ギャップを埋めない生活

 他人とのあいだに溝を感じたり、距離が離れていると思うようなことは、日常ひんぱんにある。知らない人と瞬時に距離を詰められるタイプの人もいるが、僕はどちらかといえば様子見なタイプだ。様子を見て、行けそうだと思ってもすぐには動かず、なんなら結局は何も働きかけなかったりする。

 消極的だとか引っ込み思案という意見もあるだろうし、自分で自分をそう見ている部分もある。でも、それは相対的に「めっちゃ距離詰めるのが早い人」と比べているからだ。そして、その早い人の方が上位だと僕自身が思っているからだ。だが、どんなタイプであっても上下なんてないと気づく。

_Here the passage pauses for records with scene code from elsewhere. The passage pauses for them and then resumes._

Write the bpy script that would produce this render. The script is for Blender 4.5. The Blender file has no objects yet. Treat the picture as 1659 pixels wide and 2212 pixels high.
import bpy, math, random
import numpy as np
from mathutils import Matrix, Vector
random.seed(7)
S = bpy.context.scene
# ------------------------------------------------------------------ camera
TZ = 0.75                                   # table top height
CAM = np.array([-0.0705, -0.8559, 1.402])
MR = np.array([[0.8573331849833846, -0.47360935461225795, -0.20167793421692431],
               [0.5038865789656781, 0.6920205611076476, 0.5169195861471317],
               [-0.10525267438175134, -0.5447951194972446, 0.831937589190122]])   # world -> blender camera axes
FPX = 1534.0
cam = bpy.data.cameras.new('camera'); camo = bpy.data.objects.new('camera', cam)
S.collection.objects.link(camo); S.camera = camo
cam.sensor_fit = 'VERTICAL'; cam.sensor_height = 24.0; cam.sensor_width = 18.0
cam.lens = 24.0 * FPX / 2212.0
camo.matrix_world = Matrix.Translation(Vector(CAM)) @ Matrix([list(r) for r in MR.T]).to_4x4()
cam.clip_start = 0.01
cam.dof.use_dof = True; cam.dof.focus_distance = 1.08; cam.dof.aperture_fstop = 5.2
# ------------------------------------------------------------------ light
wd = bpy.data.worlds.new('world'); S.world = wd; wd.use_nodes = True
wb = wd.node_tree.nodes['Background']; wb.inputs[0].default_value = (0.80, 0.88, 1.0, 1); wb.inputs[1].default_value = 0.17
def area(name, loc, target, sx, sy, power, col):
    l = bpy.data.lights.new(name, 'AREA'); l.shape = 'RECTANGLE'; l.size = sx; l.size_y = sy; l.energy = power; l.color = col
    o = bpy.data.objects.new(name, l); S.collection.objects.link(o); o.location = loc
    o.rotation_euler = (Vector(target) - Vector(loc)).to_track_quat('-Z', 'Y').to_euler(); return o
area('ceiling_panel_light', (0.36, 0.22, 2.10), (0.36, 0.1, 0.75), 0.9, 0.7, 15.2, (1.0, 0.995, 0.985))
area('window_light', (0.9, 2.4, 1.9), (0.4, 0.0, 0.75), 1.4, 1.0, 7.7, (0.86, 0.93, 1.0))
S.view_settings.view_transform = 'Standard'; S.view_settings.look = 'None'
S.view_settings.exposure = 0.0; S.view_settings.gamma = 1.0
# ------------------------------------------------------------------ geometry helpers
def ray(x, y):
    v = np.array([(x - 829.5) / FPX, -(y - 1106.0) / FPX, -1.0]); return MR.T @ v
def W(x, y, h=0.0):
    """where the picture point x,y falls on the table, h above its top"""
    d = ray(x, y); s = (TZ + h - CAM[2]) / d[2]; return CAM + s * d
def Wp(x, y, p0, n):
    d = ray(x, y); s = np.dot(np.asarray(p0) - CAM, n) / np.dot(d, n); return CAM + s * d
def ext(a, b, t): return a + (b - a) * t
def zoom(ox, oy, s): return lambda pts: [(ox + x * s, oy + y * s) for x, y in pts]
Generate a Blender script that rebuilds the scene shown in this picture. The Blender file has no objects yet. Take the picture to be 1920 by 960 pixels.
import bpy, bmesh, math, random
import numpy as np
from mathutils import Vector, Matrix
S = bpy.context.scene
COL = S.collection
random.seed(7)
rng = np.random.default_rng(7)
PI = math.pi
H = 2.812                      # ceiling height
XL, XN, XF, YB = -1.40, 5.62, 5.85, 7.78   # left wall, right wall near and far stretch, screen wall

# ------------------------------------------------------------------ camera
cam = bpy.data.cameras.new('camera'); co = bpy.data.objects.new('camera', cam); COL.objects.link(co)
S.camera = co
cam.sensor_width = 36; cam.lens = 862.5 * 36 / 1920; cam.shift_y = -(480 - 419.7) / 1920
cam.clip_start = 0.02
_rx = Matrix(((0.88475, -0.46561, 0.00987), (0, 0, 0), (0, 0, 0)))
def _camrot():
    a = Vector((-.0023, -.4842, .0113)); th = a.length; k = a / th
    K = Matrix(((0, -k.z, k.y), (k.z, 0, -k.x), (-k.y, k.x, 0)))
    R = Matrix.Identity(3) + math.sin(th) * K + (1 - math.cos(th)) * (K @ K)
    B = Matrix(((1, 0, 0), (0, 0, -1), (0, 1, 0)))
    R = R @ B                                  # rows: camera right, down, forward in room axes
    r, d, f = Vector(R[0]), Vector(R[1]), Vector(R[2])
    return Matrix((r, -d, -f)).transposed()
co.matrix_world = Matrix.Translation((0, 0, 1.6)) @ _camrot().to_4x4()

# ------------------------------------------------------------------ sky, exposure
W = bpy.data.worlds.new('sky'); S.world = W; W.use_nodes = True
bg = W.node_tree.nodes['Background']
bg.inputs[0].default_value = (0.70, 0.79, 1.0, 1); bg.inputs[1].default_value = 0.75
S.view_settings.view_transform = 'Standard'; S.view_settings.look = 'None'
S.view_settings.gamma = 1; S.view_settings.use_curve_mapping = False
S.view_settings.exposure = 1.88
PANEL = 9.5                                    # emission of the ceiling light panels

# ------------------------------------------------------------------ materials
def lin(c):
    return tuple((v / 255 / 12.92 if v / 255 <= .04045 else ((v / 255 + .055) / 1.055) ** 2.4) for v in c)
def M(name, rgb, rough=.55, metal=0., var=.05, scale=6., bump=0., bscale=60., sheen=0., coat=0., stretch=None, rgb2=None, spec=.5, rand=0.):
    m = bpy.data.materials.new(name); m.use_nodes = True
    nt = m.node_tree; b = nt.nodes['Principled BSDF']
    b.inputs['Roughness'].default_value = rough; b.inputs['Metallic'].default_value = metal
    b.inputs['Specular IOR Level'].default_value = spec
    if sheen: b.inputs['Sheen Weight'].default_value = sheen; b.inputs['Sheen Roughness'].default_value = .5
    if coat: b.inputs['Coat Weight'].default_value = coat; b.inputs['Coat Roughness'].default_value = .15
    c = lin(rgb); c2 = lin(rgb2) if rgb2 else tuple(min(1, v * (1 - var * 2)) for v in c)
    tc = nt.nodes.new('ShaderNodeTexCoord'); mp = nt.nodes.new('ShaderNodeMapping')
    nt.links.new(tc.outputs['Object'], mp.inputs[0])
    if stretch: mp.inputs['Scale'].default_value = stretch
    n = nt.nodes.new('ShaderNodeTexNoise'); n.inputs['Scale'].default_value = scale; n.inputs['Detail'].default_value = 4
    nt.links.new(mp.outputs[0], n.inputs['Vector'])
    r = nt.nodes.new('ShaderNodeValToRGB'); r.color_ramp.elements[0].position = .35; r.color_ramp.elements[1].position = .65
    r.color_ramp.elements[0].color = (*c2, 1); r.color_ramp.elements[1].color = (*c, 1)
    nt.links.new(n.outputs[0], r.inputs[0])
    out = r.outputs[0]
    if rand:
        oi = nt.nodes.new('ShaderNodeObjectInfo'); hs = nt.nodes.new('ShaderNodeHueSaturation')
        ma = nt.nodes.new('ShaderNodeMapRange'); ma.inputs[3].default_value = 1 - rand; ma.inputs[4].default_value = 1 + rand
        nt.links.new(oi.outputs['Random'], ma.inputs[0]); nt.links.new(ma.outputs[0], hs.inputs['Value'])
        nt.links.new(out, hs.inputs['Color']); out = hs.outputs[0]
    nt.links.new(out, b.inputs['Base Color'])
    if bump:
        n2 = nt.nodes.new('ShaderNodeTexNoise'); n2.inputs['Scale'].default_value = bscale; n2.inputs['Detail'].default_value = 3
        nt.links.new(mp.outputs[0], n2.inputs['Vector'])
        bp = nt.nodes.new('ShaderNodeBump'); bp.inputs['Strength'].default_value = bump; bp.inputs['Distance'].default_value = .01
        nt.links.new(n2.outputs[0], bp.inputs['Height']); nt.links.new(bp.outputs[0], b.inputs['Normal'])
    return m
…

 ただ、ちょっと生きやすそうだなとか、楽しそうだなと思うことがあるだけだ。ルサンチマンに近いかもしれない。自分にないものを相手に見ている。そんなことを考えたのは、僕がよく行くラーメン屋で、店員に言おうと思って言えなかったことがあったからだ。それは昨日の昼メシどきに遡る。

 そのラーメン屋は家系ラーメンの店で、僕はいつも「野菜盛ラーメン」という野菜がドサッと乗ったメニューを頼む。それが、前回行った時は売り切れになっていた。あまり売り切れるものでもないので、もしかしたらメニューの見直しで終売になるのかと心配したが、昨日行ったら復活していた。

 ちょっと値上げしていたが、他のメニューも一律上がっていたので気にはならない。迷わず野菜盛ラーメンを頼んだのだが、いざ目の前に現れたのはネギラーメンに見える。いや、ネギと増量したほうれん草とキャベツだ。以前はモヤシがどっちゃり乗っていたので、リニューアルしたと判断した。

 店員が手渡す時に「野菜盛でーす」と言いながら出したので、メニュー間違いということはない。でも、トッピングのラインナップを変えた件について聞くくらいはしても良かったかと思う。でも、なんとなく気分の良い答えが返ってこない予感があったので、聞けずに帰ってしまった。心残りだ。

他人とのコミュニケーションに疲れた時は、海辺にキリンを見に行くのが効く。